Those who did not get the message in May when the Reserve Bank of India (RBI) raised policy rates by 50 basis points (bps), ignoring expectations of a 25 bp hike, should get it at least now. By ignoring pleas for a pause this time, RBI Governor Duvvuri Subbarao has clearly shown that he meant business when he said six weeks ago that the central bank will maintain “an interest rate environment that moderates inflation and anchors inflation expectations”. There’s a new gun in town and he’s determined to take on the persisting problem of high inflationary expectations. It was amusing to see those who were votaries of “pause” on television earlier this week forecast another 25 bp hike six weeks from now minutes after the RBI made its announcement at noon time on Thursday. This fact alone should prove that central bank sceptics have finally taken note of the new mood. With hindsight it should be clear to all that last month’s decision to go in for a 50 bp hike was meant to send a strong signal to all concerned that India’s macroeconomic authorities will use monetary policy to fight inflation. Whether they will also use fiscal policy and economic liberalisation as policy instruments remains to be seen.

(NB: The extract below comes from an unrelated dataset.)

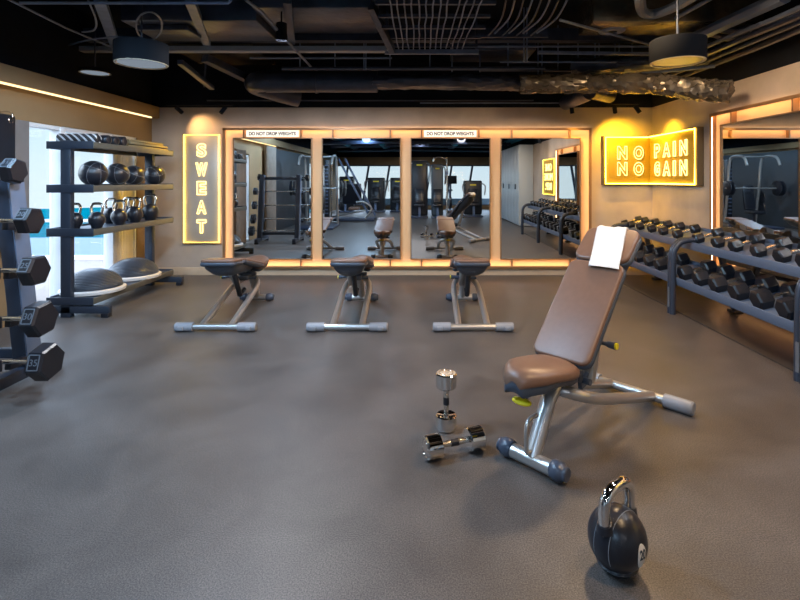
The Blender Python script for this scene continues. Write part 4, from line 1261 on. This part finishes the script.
# plate-loaded machine at left, seen behind the barbells
p = thing('plate_loaded_machine', 'grey tubular plate-loaded machine seen behind the barbells in the first mirror', 'exercise machine', (-2.75, -.0, 0))
for sx in (-.55, .35):
    MB().tube([(sx, -.5, .05), (sx, -.35, 1.0), (sx, -.25, 1.85), (sx, -.05, 2.02), (sx, .35, 1.98), (sx, .5, 1.75)], .035, n=14, smooth=5).build('side_frame', M['silver'], p)
MB().cyl((-.55, -.1, 2.01), (.35, -.1, 2.01), .03).cyl((-.55, -.48, .12), (.35, -.48, .12), .03).cyl((-.9, .1, 1.12), (.7, .1, 1.12), .02).build('cross_tube', M['silver'], p)
for sx in (-.85, -.75, .55, .65):
    MB().lathe([(0, -.02), (.19, -.02), (.21, -.01), (.21, .01), (.19, .02), (0, .02)], c=(sx, .1, 1.12), Mx=Matrix.Rotation(PI / 2, 4, 'Y'), n=36).build('weight_plate', M['rubber'], p)
for z in (.55, .85): MB().lathe([(0, -.02), (.19, -.02), (.21, 0), (.19, .02), (0, .02)], c=(-.62, -.38, z), Mx=Matrix.Rotation(PI / 2, 4, 'Y'), n=36).build('weight_plate', M['rubber'], p)
MB().box((-.1, .15, .45), (.34, .42, .09), bev=.03).build('seat', M['rubber'], p)
MB().box((-.1, -.12, .85), (.32, .09, .7), Euler((math.radians(10), 0, 0)), bev=.03).build('backrest', M['rubber'], p)
MB().bar((-.1, .1, .05), (-.1, .1, .42), .07, .07).box((-.1, 0, .04), (1.0, 1.2, .06), bev=.01).build('base', M['steel_dark'], p)
# lockers
for i in range(4):
    y = -.95 - i * 1.05
    p = thing('locker', 'tall pale grey locker on the right wall, %s from the neon sign' % ('first', 'second', 'third', 'fourth')[i], 'locker', (RW - .21, y, 0), group='lockers along the right wall')
    MB().box((0, 0, 1.2), (.40, 1.04, 2.36), bev=.005).build('body', M['locker'], p)
    for sg in (-1, 1):
        dr = MB().box((-.207, sg * .26, 1.2), (.014, .50, 2.30), bev=.003).build('door', M['locker'], p)
        MB().box((-.222, sg * .05, 1.15), (.02, .03, .16), bev=.004).build('handle', M['ink'], dr)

A second important message emanating from the RBI’s statement that industry must take note of is the reference to pricing power. While not dismissing complaints from the corporate sector about being hurt by rising rates, the RBI has gently drawn attention to industry’s ability to pass on rising wage and input costs to consumers, calling this “pattern” in non-food manufactured products inflation “a matter of particular concern”. The RBI has also called the bluff of the banking sector with many bank chiefs assuring markets that they will not immediately pass on the higher rate increases to customers since they have the cushion to absorb this hike.
By categorically stating that it will continue to raise rates and by rejecting the view that this will have a debilitating impact on growth – conceding though that there could be some moderation of growth and this is a price worth paying – the central bank has left no one in doubt about the direction of monetary policy in the medium term. The one important information that will be available six weeks from now, when the next policy statement is due, is the data on monsoon. By July-end, the monsoon picture will become clearer, which would shape expectations and, therefore, policy. The RBI would be well advised to return to its quarterly timetable of policy statements, dumping the current six-week calendar that the International Monetary Fund sold to it as a pro-market initiative. Given the clarity with which the RBI has made inflation control its main policy objective and considering the determination with which it is pursuing this objective inflationary expectations should begin to moderate. Even if a fuel price increase pushes up energy prices, it need not automatically translate into cost-push inflation, especially if the demand pull gets weakened. Stabilising growth at home is even more important at a time when the global economy is once again a bit wobbly.